▸ **SHORT TASK**:
Reproduce all lines of the listing below in which the word "Blender" occurs.

**** RECORDS FOR THE EXERCISE ****

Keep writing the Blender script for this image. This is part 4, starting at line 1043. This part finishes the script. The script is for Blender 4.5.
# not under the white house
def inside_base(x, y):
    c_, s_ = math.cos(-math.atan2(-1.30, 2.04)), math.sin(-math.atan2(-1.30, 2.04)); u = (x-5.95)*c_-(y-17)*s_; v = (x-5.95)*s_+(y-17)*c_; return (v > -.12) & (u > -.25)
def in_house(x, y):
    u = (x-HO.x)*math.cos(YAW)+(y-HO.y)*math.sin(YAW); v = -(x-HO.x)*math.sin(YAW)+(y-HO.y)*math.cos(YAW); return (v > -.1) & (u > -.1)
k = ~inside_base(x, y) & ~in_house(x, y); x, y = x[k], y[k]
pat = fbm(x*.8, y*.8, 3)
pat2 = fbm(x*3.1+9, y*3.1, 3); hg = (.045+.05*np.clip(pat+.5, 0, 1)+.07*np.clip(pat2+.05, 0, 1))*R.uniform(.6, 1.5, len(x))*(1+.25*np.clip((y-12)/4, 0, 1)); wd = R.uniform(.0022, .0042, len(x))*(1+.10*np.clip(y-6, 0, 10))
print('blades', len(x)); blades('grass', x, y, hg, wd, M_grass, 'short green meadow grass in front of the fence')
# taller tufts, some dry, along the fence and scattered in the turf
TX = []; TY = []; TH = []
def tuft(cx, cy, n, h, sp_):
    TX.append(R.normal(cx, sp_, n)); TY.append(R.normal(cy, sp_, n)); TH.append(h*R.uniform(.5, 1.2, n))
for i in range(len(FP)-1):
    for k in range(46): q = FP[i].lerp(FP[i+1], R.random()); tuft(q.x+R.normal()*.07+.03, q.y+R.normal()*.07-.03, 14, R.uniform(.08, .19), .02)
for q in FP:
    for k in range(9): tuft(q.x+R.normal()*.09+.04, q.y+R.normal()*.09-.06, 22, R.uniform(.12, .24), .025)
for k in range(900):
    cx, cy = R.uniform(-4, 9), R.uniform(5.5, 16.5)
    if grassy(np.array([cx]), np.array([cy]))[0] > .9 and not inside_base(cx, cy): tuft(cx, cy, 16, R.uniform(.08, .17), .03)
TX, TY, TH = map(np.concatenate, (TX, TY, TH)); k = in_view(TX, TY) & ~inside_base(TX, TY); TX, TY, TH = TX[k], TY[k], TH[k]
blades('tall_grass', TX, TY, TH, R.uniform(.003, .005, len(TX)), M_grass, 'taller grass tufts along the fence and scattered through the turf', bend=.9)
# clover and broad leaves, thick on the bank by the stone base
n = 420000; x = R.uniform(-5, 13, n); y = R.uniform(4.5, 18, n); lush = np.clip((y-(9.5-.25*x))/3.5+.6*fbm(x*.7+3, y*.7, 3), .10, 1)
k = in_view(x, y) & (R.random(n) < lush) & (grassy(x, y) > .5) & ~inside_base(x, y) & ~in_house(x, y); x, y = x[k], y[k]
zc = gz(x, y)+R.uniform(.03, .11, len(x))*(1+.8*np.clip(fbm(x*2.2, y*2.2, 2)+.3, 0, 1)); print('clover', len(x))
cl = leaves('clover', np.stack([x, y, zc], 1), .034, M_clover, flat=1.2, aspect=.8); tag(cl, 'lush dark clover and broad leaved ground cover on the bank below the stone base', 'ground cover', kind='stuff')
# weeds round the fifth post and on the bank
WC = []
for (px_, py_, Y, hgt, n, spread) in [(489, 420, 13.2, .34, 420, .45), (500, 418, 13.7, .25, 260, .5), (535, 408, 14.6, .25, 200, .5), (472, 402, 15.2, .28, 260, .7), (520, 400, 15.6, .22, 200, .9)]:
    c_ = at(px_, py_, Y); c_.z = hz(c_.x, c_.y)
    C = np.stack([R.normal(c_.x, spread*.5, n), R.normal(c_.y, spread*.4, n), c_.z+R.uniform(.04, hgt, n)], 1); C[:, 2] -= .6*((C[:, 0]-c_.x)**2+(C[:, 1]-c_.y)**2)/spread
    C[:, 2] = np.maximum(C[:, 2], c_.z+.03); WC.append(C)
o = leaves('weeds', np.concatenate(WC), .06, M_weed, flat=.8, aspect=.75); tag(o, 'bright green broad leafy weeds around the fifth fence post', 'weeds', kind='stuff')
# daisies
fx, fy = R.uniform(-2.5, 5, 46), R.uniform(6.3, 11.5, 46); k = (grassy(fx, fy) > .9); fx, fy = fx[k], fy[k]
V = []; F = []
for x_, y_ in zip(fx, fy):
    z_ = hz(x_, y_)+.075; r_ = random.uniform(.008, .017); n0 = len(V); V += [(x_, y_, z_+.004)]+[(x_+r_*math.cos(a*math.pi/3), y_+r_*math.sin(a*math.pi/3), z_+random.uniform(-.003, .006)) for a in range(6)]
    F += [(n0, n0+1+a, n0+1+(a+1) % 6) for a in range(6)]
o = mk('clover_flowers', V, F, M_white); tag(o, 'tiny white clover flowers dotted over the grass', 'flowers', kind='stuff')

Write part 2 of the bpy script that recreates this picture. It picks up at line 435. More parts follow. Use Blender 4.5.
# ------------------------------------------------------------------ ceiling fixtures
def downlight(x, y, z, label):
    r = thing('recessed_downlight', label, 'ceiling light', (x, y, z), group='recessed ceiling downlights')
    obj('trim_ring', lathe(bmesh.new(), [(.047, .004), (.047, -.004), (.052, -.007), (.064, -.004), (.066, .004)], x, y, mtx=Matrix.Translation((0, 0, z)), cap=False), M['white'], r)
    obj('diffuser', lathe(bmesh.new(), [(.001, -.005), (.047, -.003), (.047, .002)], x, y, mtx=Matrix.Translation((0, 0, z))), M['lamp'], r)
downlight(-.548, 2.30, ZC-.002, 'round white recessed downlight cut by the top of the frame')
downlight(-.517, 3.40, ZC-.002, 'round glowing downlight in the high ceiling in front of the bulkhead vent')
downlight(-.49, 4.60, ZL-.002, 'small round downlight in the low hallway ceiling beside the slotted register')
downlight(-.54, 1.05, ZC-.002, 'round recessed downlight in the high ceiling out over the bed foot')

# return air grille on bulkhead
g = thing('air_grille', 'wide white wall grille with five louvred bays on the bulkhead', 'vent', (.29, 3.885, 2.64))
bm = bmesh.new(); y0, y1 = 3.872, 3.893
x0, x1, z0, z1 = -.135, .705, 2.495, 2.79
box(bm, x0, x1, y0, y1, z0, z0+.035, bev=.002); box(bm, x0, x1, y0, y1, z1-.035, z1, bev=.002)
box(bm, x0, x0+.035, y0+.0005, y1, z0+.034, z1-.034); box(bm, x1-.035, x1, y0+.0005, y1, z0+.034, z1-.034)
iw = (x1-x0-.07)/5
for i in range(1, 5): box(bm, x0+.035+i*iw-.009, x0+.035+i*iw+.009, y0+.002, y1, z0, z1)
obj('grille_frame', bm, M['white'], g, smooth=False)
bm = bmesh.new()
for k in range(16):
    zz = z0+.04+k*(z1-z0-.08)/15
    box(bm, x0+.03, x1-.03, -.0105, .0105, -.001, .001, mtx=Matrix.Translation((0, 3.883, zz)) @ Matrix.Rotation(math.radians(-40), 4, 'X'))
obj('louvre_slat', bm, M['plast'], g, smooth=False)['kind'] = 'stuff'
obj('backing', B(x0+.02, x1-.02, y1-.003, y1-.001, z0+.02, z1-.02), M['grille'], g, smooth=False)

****

▸ **WORKED SOLUTION**:
Keep writing the Blender script for this image. This is part 4, starting at line 1043. This part finishes the script. The script is for Blender 4.5.
Write part 2 of the bpy script that recreates this picture. It picks up at line 435. More parts follow. Use Blender 4.5.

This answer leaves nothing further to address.